Since graduating from college in 1993, working in the graphic design industry full-time through 2019, I had two brand-new Macs (a PowerMac G3/800MHz, and a G5), the balance were hand-me-downs from other employees --- the G5 in particular was especially long-lasting, though ultimately it was supplemented by an Intel iMac.
Each year when Apple came out with new machines, we would make a game of putting together a dream machine --- ages ago, that could easily hit 6 figures, these days, well, a fully-configured Mac Studio is $14,099 and a Pro Display w/ stand and nano texture adds $6,998 or so.
> these days, well, a fully-configured Mac Studio is $14,099
Not surprising considering the CPU in the fastest "desktop" Mac before today was slower than an old Intel chips you can buy for ~$350 (e.g. the 14700k).
TBH, for non-tech folks that upgrade cycle has likely stretched a good bit beyond 3-5 years. 3-5 was the norm 10 years ago, but I’d wager needs-driven upgrades, opposed to marketing driven, are closer to 7-10 years outside of obvious niches.
Sample size one: My spouse is using either a 2013 MBA and wants to upgrade, mostly b/c the enshitification of web sites.

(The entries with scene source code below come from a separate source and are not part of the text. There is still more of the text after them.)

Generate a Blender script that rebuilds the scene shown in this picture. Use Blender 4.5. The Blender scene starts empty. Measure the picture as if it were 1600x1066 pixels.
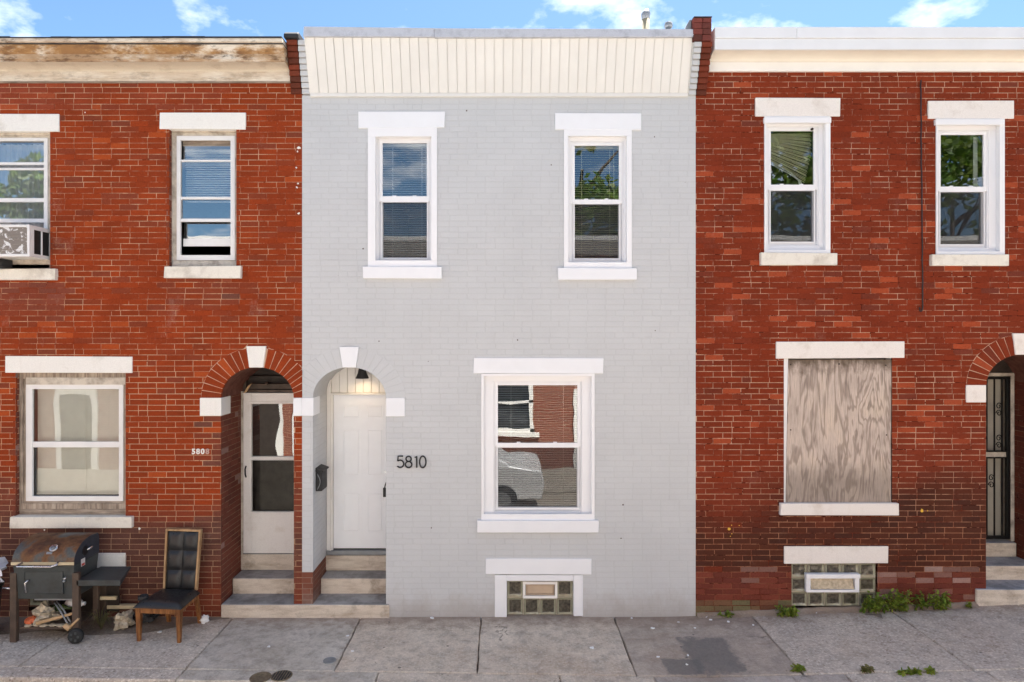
import bpy, math, random
from mathutils import Vector, Matrix, noise as mnoise

random.seed(7)
SC = bpy.context.scene
COL = SC.collection
R = math.radians

# ------------------------------------------------------------------ camera, sky, sun, exposure
CAM_D, CAM_H, FPX, VX, VY = 7.5, 3.27, 1012.5, 785.0, 523.0
cam_d = bpy.data.cameras.new('camera')
cam = bpy.data.objects.new('camera', cam_d)
COL.objects.link(cam)
cam.location = (0, -CAM_D, CAM_H)
cam.rotation_euler = (R(90), 0, 0)
cam_d.sensor_width = 36
cam_d.lens = 36 * FPX / 1600
cam_d.shift_x = (800 - VX) / 1600
cam_d.shift_y = -(533 - VY) / 1600
cam_d.clip_end = 2000
SC.camera = cam

SUN_EL, SUN_AZ = R(64), R(24)          # behind the row, a little to the right
SKY_STRENGTH, SUN_STRENGTH, EXPOSURE = 0.055, 5.0, 2.15
SC.view_settings.view_transform = 'Standard'
SC.view_settings.look = 'None'
SC.view_settings.exposure = EXPOSURE
SC.view_settings.gamma = 1
SC.view_settings.use_curve_mapping = False
SC.cycles.max_bounces = 10
SC.cycles.diffuse_bounces = 5
SC.cycles.transparent_max_bounces = 16
SC.cycles.use_denoising = True

sun_d = bpy.data.lights.new('sun', 'SUN')
sun_d.energy = SUN_STRENGTH
sun_d.angle = R(0.5)
sun_d.color = (1.0, 0.955, 0.89)
sun = bpy.data.objects.new('sun', sun_d)
COL.objects.link(sun)
SDIR = Vector((math.sin(SUN_AZ) * math.cos(SUN_EL), math.cos(SUN_AZ) * math.cos(SUN_EL), math.sin(SUN_EL)))
sun.rotation_euler = (-SDIR).to_track_quat('-Z', 'Y').to_euler()
sun.location = SDIR * 60

W = bpy.data.worlds.new('World')
SC.world = W
W.use_nodes = True
nt = W.node_tree
nt.nodes.clear()


def wn(t, **kw):
    n = nt.nodes.new(t)
    for k, v in kw.items():
        setattr(n, k, v)
    return n


sky = wn('ShaderNodeTexSky', sky_type='NISHITA', sun_disc=False)
sky.sun_elevation = SUN_EL
sky.sun_rotation = SUN_AZ
sky.air_density = 0.75
sky.dust_density = 0.4
sky.ozone_density = 2.0
tc = wn('ShaderNodeTexCoord')
sep = wn('ShaderNodeSeparateXYZ')
nt.links.new(tc.outputs['Generated'], sep.inputs[0])
zc = wn('ShaderNodeMath', operation='MAXIMUM')
zc.inputs[1].default_value = 0.0
nt.links.new(sep.outputs['Z'], zc.inputs[0])
za = wn('ShaderNodeMath', operation='ADD')
za.inputs[1].default_value = 0.22
nt.links.new(zc.outputs[0], za.inputs[0])
dx = wn('ShaderNodeMath', operation='DIVIDE')
dy = wn('ShaderNodeMath', operation='DIVIDE')
nt.links.new(sep.outputs['X'], dx.inputs[0])
nt.links.new(za.outputs[0], dx.inputs[1])
nt.links.new(sep.outputs['Y'], dy.inputs[0])
nt.links.new(za.outputs[0], dy.inputs[1])
cmb = wn('ShaderNodeCombineXYZ')
nt.links.new(dx.outputs[0], cmb.inputs[0])
nt.links.new(dy.outputs[0], cmb.inputs[1])
CLOUD_OFF = (1.13, 33.43, 17.31)
mp = wn('ShaderNodeMapping')
mp.inputs['Location'].default_value = CLOUD_OFF
nt.links.new(cmb.outputs[0], mp.inputs[0])
cn = wn('ShaderNodeTexNoise')
cn.inputs['Scale'].default_value = 3.4
cn.inputs['Detail'].default_value = 9
cn.inputs['Roughness'].default_value = 0.56
nt.links.new(mp.outputs[0], cn.inputs['Vector'])
cr = wn('ShaderNodeValToRGB')
cr.color_ramp.elements[0].position = 0.515
cr.color_ramp.elements[1].position = 0.74
nt.links.new(cn.outputs[0], cr.inputs[0])
tint = wn('ShaderNodeMix', data_type='RGBA', blend_type='MULTIPLY')
tint.inputs[0].default_value = 1.0
SKY_TINT = (0.84, 0.99, 1.0, 1)
tint.inputs[7].default_value = SKY_TINT
nt.links.new(sky.outputs[0], tint.inputs[6])
mx = wn('ShaderNodeMix', data_type='RGBA')
CLOUD = 10.0
mx.inputs[7].default_value = (CLOUD, CLOUD * 1.0, CLOUD * 1.02, 1)
nt.links.new(cr.outputs[0], mx.inputs[0])
nt.links.new(tint.outputs[2], mx.inputs[6])
bg = wn('ShaderNodeBackground')
bg.inputs[1].default_value = SKY_STRENGTH
nt.links.new(mx.outputs[2], bg.inputs[0])
wo = wn('ShaderNodeOutputWorld')
nt.links.new(bg.outputs[0], wo.inputs[0])


# ------------------------------------------------------------------ measuring helpers (photo survey -> metres)
def sc_(Y=0.0):
    return FPX / (CAM_D + Y)


def mx_(px, Y=0.0):
    return (px - VX) / sc_(Y)


def mz_(py, Y=0.0):
    return (VY - py) / sc_(Y) + CAM_H


def gz(x):
    """height of the pavement, which climbs gently to the right"""
    return 0.040 * max(0.0, min(x, 8.0) - 2.0)


# ------------------------------------------------------------------ materials
class NT:
    def __init__(s, name):
        s.m = bpy.data.materials.new(name)
        s.m.use_nodes = True
        s.t = s.m.node_tree
        s.t.nodes.clear()
        s.out = s.n('ShaderNodeOutputMaterial')

    def n(s, t, **kw):
        x = s.t.nodes.new(t)
        for k, v in kw.items():
            setattr(x, k, v)
        return x

    def l(s, a, b):
        s.t.links.new(a, b)

    def pos(s, scale=(1, 1, 1), loc=(0, 0, 0), obj=False):
        if obj:
            g = s.n('ShaderNodeTexCoord').outputs['Object']
        else:
            g = s.n('ShaderNodeNewGeometry').outputs['Position']
        mpn = s.n('ShaderNodeMapping')
        mpn.inputs['Scale'].default_value = scale
        mpn.inputs['Location'].default_value = loc
        s.l(g, mpn.inputs[0])
        return mpn.outputs[0]

    def noise(s, vec, scale, detail=4, rough=0.55, dist=0.0):
        x = s.n('ShaderNodeTexNoise')
        x.inputs['Scale'].default_value = scale
        x.inputs['Detail'].default_value = detail
        x.inputs['Roughness'].default_value = rough
        x.inputs['Distortion'].default_value = dist
        s.l(vec, x.inputs['Vector'])
        return x.outputs[0]

    def ramp(s, fac, stops):
        x = s.n('ShaderNodeValToRGB')
        e = x.color_ramp.elements
        while len(e) < len(stops):
            e.new(0.5)
        for i, (p, c) in enumerate(stops):
            e[i].position = p
            e[i].color = (c, c, c, 1) if isinstance(c, (int, float)) else (*c, 1)
        s.l(fac, x.inputs[0])
        return x.outputs[0]

    def mix(s, fac, a, b, mode='MIX'):
        x = s.n('ShaderNodeMix', data_type='RGBA', blend_type=mode)
        for sock, v in ((0, fac), (6, a), (7, b)):
            if isinstance(v, (int, float)):
                x.inputs[sock].default_value = v if sock == 0 else (v, v, v, 1)
            elif isinstance(v, tuple):
                x.inputs[sock].default_value = (*v, 1)
            else:
                s.l(v, x.inputs[sock])
        return x.outputs[2]

    def math(s, op, a, b=0.0):
        x = s.n('ShaderNodeMath', operation=op)
        for i, v in ((0, a), (1, b)):
            if isinstance(v, (int, float)):
                x.inputs[i].default_value = v
            else:
                s.l(v, x.inputs[i])
        return x.outputs[0]

    def bsdf(s, col, rough=0.7, metal=0.0, bump=None, bstr=0.3, bdist=0.002, spec=0.5):
        b = s.n('ShaderNodeBsdfPrincipled')
        if isinstance(col, tuple):
            b.inputs['Base Color'].default_value = (*col, 1)
        else:
            s.l(col, b.inputs['Base Color'])
        if isinstance(rough, (int, float)):
            b.inputs['Roughness'].default_value = rough
        else:
            s.l(rough, b.inputs['Roughness'])
        b.inputs['Metallic'].default_value = metal
        b.inputs['Specular IOR Level'].default_value = spec
        if bump is not None:
            bn = s.n('ShaderNodeBump')
            bn.inputs['Strength'].default_value = bstr
            bn.inputs['Distance'].default_value = bdist
            s.l(bump, bn.inputs['Height'])
            s.l(bn.outputs[0], b.inputs['Normal'])
        s.l(b.outputs[0], s.out.inputs[0])
        return b


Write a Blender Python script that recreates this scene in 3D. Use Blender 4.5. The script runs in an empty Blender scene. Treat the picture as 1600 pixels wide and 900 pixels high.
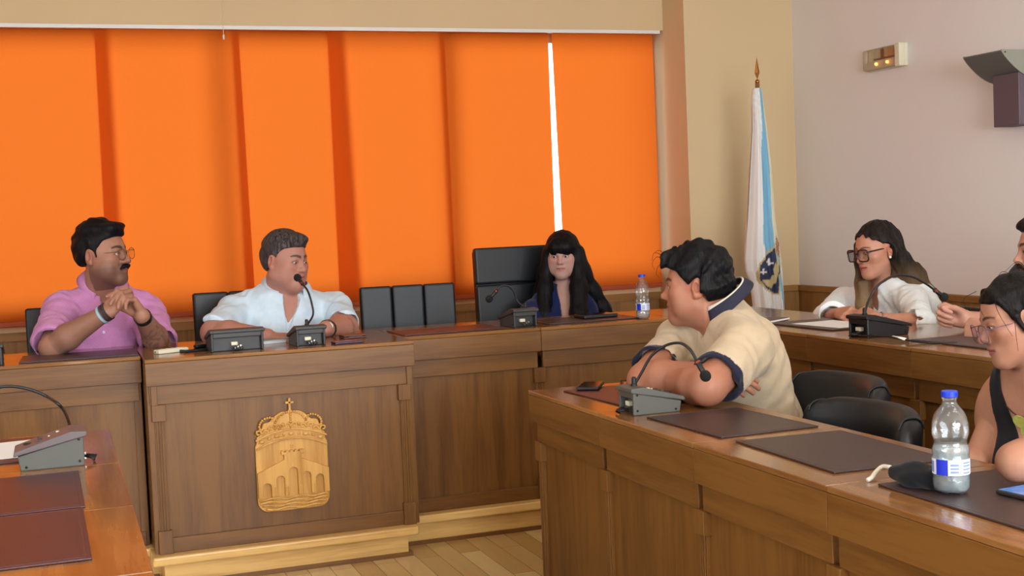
import bpy, bmesh, math, random
import numpy as np
from mathutils import Vector, Matrix, Euler

# ------------------------------------------------------------------ camera
scn = bpy.context.scene
COL = scn.collection
FPX, YAW, PITCH, ROLL, CAMZ = 2012.85, 0.342271, -0.053949, -0.041317, 1.35
_cy, _sy, _cp, _sp, _cr, _sr = (math.cos(YAW), math.sin(YAW), math.cos(PITCH), math.sin(PITCH), math.cos(ROLL), math.sin(ROLL))
CF = Vector((_sy * _cp, _cy * _cp, _sp))
_R = Vector((_cy, -_sy, 0)); _U = _R.cross(CF)
CR = _R * _cr + _U * _sr
CU = _U * _cr - _R * _sr
cam_d = bpy.data.cameras.new('camera'); cam = bpy.data.objects.new('camera', cam_d); COL.objects.link(cam)
cam_d.sensor_width = 36; cam_d.lens = 36 * FPX / 1600; cam_d.clip_start = 0.05
cam.matrix_world = Matrix(((CR.x, CU.x, -CF.x, 0), (CR.y, CU.y, -CF.y, 0), (CR.z, CU.z, -CF.z, CAMZ), (0, 0, 0, 1)))
scn.camera = cam

def ray(x, y): return CR * ((x - 800) / FPX) - CU * ((y - 450) / FPX) + CF
CO = Vector((0, 0, CAMZ))
def aty(x, y, Y): d = ray(x, y); return CO + d * (Y / d.y)      # measured point on a plane of known depth
def atz(x, y, Z): d = ray(x, y); return CO + d * ((Z - CAMZ) / d.z)
def atx(x, y, X): d = ray(x, y); return CO + d * (X / d.x)

# ------------------------------------------------------------------ light
scn.view_settings.view_transform = 'Standard'
scn.view_settings.look = 'None'
scn.view_settings.gamma = 1.0
scn.view_settings.use_curve_mapping = False
scn.view_settings.exposure = 0.0
scn.cycles.max_bounces = 8
scn.cycles.diffuse_bounces = 4
scn.cycles.glossy_bounces = 3
scn.cycles.transmission_bounces = 8
scn.cycles.transparent_max_bounces = 12
scn.cycles.caustics_reflective = False
scn.cycles.caustics_refractive = False
scn.cycles.sample_clamp_indirect = 4

world = bpy.data.worlds.new('sky'); scn.world = world; world.use_nodes = True
wn = world.node_tree.nodes; wn['Background'].inputs[0].default_value = (0.86, 0.94, 1.0, 1)
wn['Background'].inputs[1].default_value = 5.2

def area(name, loc, target, sx, sy, power, col):
    l = bpy.data.lights.new(name, 'AREA'); l.shape = 'RECTANGLE'; l.size = sx; l.size_y = sy; l.energy = power; l.color = col
    o = bpy.data.objects.new(name, l); COL.objects.link(o); o.location = loc
    o.rotation_euler = (Vector(target) - Vector(loc)).to_track_quat('-Z', 'Y').to_euler()
    return o
# daylight by the unseen rear and left windows; ceiling lamps are added fill
area('daylight_rear', (2.0, -2.9, 1.75), (2.3, 3, 1.2), 4.0, 1.5, 305, (0.86, 0.93, 1.0))
area('daylight_left', (-2.65, 1.2, 1.7), (2, 2.4, 1.0), 3.0, 1.4, 22, (0.88, 0.94, 1.0))
for lx in (0.2, 2.6):
    for ly in (1.0, 3.6):
        area('ceiling_fill', (lx, ly, 2.93), (lx, ly, 0), 1.1, 0.3, 7, (1.0, 0.88, 0.76))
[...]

Basic productivity was okay-ish for her work (document creation, pdfs, spreadsheets, etc), but even Gmail now suffers with more than a tab.
Edit: thinking more, I don’t know if I agree with myself here.
> 3) Apple support devices for longer than Android, that's nice!
> 4) God, why do their benchmarks compare devices that are 3-5y old?!
2 and 4 kind of contradict each other.
I wouldn't be surprised that the average upgrade cycle for a lot of folks is in that 3-5 year range, for both personal and corporate buyers.